[Stated problem]
Copy exactly, please, the lines of the data from its start through the line containing "return [(u +".

※

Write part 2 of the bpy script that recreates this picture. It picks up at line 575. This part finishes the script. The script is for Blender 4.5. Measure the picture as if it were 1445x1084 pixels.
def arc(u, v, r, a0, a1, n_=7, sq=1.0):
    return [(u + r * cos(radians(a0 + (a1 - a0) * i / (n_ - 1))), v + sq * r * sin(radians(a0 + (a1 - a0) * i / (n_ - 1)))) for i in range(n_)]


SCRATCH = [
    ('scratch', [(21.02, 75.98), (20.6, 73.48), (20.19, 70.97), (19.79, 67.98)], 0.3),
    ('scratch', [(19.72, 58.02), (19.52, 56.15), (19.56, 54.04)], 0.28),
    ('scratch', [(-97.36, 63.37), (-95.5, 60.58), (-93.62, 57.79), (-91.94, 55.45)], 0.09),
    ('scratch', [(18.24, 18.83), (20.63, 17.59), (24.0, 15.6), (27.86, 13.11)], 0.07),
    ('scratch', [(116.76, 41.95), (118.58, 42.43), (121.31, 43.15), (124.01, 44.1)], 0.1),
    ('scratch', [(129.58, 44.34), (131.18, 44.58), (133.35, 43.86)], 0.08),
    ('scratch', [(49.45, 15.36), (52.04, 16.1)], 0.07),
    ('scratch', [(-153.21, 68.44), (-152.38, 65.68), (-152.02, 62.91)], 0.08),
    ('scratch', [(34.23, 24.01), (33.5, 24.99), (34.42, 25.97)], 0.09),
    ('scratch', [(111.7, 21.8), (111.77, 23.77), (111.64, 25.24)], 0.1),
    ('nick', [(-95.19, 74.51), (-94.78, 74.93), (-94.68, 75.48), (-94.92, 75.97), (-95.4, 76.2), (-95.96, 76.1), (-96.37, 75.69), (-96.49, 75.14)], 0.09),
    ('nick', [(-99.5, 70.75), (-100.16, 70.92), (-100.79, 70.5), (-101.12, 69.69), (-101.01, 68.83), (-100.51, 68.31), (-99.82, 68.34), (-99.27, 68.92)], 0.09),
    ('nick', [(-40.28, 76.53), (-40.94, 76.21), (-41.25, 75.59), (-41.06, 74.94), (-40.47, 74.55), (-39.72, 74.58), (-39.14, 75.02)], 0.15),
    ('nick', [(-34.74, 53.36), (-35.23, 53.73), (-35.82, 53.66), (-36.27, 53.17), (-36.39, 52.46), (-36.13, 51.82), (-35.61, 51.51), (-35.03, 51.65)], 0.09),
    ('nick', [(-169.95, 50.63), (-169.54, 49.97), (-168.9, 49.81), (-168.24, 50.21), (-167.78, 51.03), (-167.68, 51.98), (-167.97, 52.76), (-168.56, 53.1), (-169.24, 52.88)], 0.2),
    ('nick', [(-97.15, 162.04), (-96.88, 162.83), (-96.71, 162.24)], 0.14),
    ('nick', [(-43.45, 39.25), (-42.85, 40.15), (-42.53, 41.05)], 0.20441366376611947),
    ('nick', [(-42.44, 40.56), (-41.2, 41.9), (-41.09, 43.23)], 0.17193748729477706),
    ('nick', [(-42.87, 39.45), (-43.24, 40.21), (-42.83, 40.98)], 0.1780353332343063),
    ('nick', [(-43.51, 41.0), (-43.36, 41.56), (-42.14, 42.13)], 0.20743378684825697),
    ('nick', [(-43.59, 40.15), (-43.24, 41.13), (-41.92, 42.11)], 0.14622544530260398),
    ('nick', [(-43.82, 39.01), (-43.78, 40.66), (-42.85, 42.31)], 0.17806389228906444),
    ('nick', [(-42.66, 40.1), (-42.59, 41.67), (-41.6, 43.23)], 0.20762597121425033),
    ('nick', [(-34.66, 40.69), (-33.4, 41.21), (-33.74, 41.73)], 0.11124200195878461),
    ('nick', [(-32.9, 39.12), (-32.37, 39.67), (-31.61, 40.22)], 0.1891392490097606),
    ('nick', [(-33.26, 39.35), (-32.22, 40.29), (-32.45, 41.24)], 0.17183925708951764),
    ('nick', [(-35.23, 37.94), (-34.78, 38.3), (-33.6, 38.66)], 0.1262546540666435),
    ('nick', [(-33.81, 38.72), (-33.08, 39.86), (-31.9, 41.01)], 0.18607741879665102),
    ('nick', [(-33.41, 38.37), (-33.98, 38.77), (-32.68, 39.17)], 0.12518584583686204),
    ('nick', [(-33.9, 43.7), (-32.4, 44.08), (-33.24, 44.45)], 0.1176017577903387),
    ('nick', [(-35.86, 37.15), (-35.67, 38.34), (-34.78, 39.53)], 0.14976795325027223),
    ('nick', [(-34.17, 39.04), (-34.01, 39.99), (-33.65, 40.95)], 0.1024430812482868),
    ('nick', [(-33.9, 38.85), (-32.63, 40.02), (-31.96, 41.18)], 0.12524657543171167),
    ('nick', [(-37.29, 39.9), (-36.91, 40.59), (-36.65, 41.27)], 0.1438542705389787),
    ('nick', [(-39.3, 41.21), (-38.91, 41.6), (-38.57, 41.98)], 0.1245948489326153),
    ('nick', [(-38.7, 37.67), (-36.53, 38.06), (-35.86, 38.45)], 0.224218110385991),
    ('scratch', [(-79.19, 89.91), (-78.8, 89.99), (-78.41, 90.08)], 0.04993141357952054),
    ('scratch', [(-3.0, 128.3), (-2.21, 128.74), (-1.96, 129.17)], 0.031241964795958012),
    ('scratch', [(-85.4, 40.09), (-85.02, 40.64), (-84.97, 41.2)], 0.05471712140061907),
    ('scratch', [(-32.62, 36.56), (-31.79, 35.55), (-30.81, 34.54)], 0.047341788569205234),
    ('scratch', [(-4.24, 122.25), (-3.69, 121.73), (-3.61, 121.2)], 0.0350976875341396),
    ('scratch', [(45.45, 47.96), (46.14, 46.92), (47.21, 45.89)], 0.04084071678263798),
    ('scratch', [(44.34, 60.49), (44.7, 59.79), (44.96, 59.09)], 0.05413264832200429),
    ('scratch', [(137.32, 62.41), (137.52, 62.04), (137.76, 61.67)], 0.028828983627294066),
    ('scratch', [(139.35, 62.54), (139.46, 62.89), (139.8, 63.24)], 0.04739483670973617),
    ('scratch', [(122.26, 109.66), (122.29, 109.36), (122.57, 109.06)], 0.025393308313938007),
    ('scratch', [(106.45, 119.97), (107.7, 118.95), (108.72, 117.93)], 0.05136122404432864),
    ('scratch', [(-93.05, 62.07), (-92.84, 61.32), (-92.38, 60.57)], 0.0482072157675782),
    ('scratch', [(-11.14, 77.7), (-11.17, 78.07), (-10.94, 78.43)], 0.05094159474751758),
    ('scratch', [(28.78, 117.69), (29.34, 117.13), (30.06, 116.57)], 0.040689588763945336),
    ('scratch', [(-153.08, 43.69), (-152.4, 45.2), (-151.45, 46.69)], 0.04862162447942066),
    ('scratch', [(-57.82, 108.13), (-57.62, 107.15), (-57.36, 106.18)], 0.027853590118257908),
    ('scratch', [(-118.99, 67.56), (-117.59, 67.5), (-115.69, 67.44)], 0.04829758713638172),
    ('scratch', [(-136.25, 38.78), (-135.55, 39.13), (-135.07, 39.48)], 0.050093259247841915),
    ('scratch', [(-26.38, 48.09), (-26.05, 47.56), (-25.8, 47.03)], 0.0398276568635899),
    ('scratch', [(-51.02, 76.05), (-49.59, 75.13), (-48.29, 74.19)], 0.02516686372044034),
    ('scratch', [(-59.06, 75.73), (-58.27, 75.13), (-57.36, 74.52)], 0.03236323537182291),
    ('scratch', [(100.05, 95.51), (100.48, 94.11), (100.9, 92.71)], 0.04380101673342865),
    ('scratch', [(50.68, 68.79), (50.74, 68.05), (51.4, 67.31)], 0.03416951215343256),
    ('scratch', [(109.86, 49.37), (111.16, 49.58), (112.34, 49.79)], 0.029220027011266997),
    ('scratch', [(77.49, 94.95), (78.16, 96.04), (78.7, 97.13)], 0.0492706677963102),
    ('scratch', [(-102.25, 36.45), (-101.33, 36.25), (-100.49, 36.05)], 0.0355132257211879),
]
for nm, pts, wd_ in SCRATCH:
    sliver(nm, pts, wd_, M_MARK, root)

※

[In response]
Write part 2 of the bpy script that recreates this picture. It picks up at line 575. This part finishes the script. The script is for Blender 4.5. Measure the picture as if it were 1445x1084 pixels.
def arc(u, v, r, a0, a1, n_=7, sq=1.0):
    return [(u + r * cos(radians(a0 + (a1 - a0) * i / (n_ - 1))), v + sq * r * sin(radians(a0 + (a1 - a0) * i / (n_ - 1)))) for i in range(n_)]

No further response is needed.